Demikian disampaikan Gubernur Bank Indonesia (BI) Agus Martowardjojo, Jumat (06/03), menanggapi tekanan terhadap nilai tukar yang kini mendekati nilai psikologis Rp13.000 per US$.
"Kalau mereka bayar kewajiban, mereka minta dolar dan menciptakan tekanan pada permintaan dolar dan akhirnya tidak stabil," kata Agus.
Agus mengingatkan, pelaku usaha yang mengandalkan impor dalam operasional bisnisnya agar tidak melakukan spekulasi di tengah gejolak kurs. Ia menambahkan, hedging menjadi penting guna memitigasi risiko yang sewaktu-waktu dapat muncul akibat fluktuasi mata uang. "Harusnya pengusaha mencari manfaat dari usahanya, jangan mencari manfaat dari risiko," ujar Agus.
Agus menyebut, BI telah mengeluarkan peraturan terkait kewajiban lindung nilai tehadap utang valas swasta. "Itu harus ditaati karena untuk membuat sehat perusahaan yang melakukan pinjaman," katanya.
Sekedar catatan, jumlah utang luar negeri Indonesia pada 2014 meningkat US$26,5 miliar atau 9,9 persen dari posisi akhir 2013 sebesar US$266,1 miliar.
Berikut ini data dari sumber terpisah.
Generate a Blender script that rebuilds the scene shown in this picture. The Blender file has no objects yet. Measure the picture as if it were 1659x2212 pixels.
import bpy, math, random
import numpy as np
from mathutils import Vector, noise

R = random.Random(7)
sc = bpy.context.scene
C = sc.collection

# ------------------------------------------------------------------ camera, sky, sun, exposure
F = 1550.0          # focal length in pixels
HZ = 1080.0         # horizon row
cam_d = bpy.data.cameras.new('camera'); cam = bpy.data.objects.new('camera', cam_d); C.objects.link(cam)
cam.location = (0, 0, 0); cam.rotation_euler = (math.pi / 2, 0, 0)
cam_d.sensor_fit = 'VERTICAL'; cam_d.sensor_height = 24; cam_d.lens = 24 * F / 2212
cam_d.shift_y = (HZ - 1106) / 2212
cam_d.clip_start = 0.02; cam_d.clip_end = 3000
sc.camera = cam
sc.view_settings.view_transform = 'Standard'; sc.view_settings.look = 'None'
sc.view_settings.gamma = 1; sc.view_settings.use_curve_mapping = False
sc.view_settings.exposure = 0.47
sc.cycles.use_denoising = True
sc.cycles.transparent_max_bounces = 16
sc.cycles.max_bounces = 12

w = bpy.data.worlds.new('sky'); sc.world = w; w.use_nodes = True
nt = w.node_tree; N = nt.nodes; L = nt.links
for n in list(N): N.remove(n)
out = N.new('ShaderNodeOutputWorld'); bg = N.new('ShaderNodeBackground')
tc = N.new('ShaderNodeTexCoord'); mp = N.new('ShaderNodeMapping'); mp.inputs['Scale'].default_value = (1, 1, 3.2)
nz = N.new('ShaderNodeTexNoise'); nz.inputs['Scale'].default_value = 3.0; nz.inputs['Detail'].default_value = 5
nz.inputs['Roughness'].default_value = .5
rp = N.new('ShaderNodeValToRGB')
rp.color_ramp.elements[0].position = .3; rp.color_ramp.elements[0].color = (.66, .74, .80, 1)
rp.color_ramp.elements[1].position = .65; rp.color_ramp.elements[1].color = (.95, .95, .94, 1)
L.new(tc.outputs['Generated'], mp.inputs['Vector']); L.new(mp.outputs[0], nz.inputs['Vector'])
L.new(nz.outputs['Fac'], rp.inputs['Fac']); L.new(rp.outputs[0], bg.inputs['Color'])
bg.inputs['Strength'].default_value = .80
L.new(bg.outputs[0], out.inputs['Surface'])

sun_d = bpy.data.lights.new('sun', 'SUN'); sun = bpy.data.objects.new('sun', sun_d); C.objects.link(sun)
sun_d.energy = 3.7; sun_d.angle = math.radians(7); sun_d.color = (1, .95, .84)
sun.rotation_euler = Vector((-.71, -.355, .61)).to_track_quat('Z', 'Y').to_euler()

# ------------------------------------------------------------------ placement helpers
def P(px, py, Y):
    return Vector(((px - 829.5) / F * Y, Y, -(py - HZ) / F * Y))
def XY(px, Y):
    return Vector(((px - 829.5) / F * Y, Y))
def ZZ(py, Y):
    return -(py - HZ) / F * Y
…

Peningkatan tersebut dipengaruhi oleh kenaikan pinjaman luar negeri oleh sektor publik sebesar 5 persen maupun sektor swasta 14,2 persen secara year on year.
BI mencatat, utang luar negeri sektor publik sebesar US$129,7 miliar atau 44,3 persen dari total utang tersebut. Sementara utang luar negeri yang diambil sektor swasta US$162,8 miliar sekitar 55,7 persen dari total utang.